Winter/Spring 2022 Community Art Project with Artist-in-Residence Krystle Brown

March 2 - May 4 | Final Celebration: June 18, 2022

 

“Calling Home” is a Community Art Project (CAP) led by Artist-in-Residence Krystle Brown exploring autobiographical storytelling, intergenerational exchange, installation art, and sound. Together we will consider the roles of community, empathy, and reflection in addressing the crises of housing insecurity, gentrification, and displacement in Boston, and find collective healing and empowerment to voice the stories that live within us.

Focus Areas:

  • Housing justice: Boston has become financially untenable and continues to rank among the top U.S. cities with the highest cost of living and greatest income inequality. The housing crisis combined with rising inequality has locked out many average and low-income Bostonians from owning a home, a pathway to financial stability. Stable housing creates strong families and communities.

  • Community advocacy: Stable housing creates strong families. Strong families create well-connected communities that can better advocate for tangible improvements. Healthy and well-connected communities preserve culture(s), the arts, and can serve as leaders in creating change in their city.

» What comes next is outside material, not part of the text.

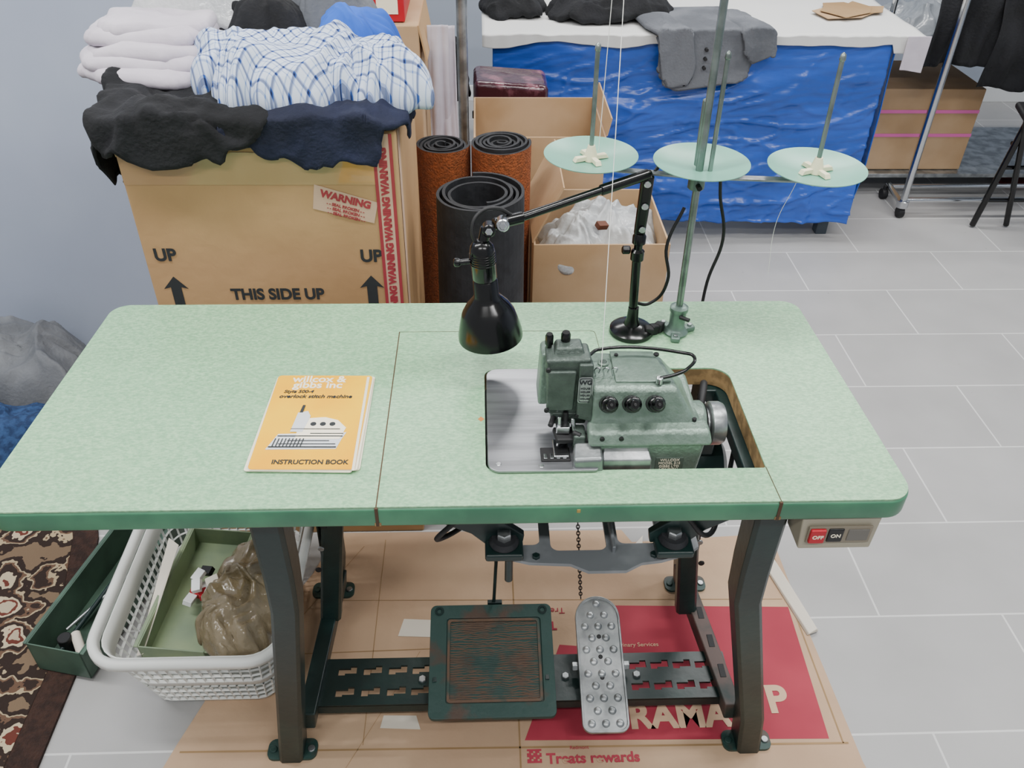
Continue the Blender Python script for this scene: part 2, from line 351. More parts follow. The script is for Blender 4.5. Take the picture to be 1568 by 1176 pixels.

  • Collective healing: Through the telling of personal narratives, we can find commonalities in our community members and those who would be otherwise strangers. When we gain insight into the lives, experiences, and struggles of our neighbors, we can connections and support systems that can lead towards collective healing and envisioning.

Project Details:

Over a ten-week period of in-person sessions, we will give each other space to share our experiences of living in Boston through writing, photo-journaling, voice recording, and other means of expression. We will draw inspiration from artists and activists engaging in housing justice, and invite local leaders to share their hyperlocal work and impact with us. On walking tours in neighborhoods across Boston, we will learn about the histories and impact of redlining and other forms of inequality in real-time.

In the end, we will collaborate to create a digitally-interactive, public art installation at a defunct phone booth in Boston, featuring the audio-recorded voices and stories of participants and community members. An accompanying “phone book” publication will share other artwork created over the course of the project: bilingual (English and Spanish) transcripts of audio recordings, written reflections, photography, and more.